:: Goal ::
Each line below is to be written out in full, exactly as shown.
········
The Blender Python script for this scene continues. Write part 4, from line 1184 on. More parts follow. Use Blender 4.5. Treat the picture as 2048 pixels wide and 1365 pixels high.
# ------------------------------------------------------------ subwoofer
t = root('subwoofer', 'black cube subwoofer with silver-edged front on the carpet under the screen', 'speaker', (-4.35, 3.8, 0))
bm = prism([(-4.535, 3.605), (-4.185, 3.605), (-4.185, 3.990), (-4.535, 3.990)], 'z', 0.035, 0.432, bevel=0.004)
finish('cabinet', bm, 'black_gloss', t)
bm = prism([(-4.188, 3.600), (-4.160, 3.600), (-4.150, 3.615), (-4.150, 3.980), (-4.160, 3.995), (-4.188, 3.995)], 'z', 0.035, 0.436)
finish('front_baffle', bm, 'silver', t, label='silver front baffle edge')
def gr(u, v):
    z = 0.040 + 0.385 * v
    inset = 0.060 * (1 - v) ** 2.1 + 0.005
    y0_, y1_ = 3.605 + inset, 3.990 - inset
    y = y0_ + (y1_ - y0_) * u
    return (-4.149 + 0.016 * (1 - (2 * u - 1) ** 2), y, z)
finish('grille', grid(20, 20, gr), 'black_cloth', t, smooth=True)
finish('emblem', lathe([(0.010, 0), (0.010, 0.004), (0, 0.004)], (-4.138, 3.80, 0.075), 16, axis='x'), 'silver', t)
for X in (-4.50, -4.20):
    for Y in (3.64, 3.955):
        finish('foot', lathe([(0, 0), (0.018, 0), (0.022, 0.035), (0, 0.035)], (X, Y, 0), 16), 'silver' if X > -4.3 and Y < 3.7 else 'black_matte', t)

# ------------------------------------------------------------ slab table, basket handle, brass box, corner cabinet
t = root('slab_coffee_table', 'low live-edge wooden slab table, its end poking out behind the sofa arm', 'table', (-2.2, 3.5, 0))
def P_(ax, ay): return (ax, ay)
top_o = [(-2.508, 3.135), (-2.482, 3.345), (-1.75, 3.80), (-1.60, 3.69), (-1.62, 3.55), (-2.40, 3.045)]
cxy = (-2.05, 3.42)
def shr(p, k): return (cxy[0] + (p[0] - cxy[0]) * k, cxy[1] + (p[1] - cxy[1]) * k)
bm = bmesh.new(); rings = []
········
:: Task result ::
The Blender Python script for this scene continues. Write part 4, from line 1184 on. More parts follow. Use Blender 4.5. Treat the picture as 2048 pixels wide and 1365 pixels high.
# ------------------------------------------------------------ subwoofer
t = root('subwoofer', 'black cube subwoofer with silver-edged front on the carpet under the screen', 'speaker', (-4.35, 3.8, 0))
bm = prism([(-4.535, 3.605), (-4.185, 3.605), (-4.185, 3.990), (-4.535, 3.990)], 'z', 0.035, 0.432, bevel=0.004)
finish('cabinet', bm, 'black_gloss', t)
bm = prism([(-4.188, 3.600), (-4.160, 3.600), (-4.150, 3.615), (-4.150, 3.980), (-4.160, 3.995), (-4.188, 3.995)], 'z', 0.035, 0.436)
finish('front_baffle', bm, 'silver', t, label='silver front baffle edge')
def gr(u, v):
    z = 0.040 + 0.385 * v
    inset = 0.060 * (1 - v) ** 2.1 + 0.005
    y0_, y1_ = 3.605 + inset, 3.990 - inset
    y = y0_ + (y1_ - y0_) * u
    return (-4.149 + 0.016 * (1 - (2 * u - 1) ** 2), y, z)
finish('grille', grid(20, 20, gr), 'black_cloth', t, smooth=True)
finish('emblem', lathe([(0.010, 0), (0.010, 0.004), (0, 0.004)], (-4.138, 3.80, 0.075), 16, axis='x'), 'silver', t)
for X in (-4.50, -4.20):
    for Y in (3.64, 3.955):
        finish('foot', lathe([(0, 0), (0.018, 0), (0.022, 0.035), (0, 0.035)], (X, Y, 0), 16), 'silver' if X > -4.3 and Y < 3.7 else 'black_matte', t)

# ------------------------------------------------------------ slab table, basket handle, brass box, corner cabinet
t = root('slab_coffee_table', 'low live-edge wooden slab table, its end poking out behind the sofa arm', 'table', (-2.2, 3.5, 0))
def P_(ax, ay): return (ax, ay)
top_o = [(-2.508, 3.135), (-2.482, 3.345), (-1.75, 3.80), (-1.60, 3.69), (-1.62, 3.55), (-2.40, 3.045)]
cxy = (-2.05, 3.42)
def shr(p, k): return (cxy[0] + (p[0] - cxy[0]) * k, cxy[1] + (p[1] - cxy[1]) * k)
bm = bmesh.new(); rings = []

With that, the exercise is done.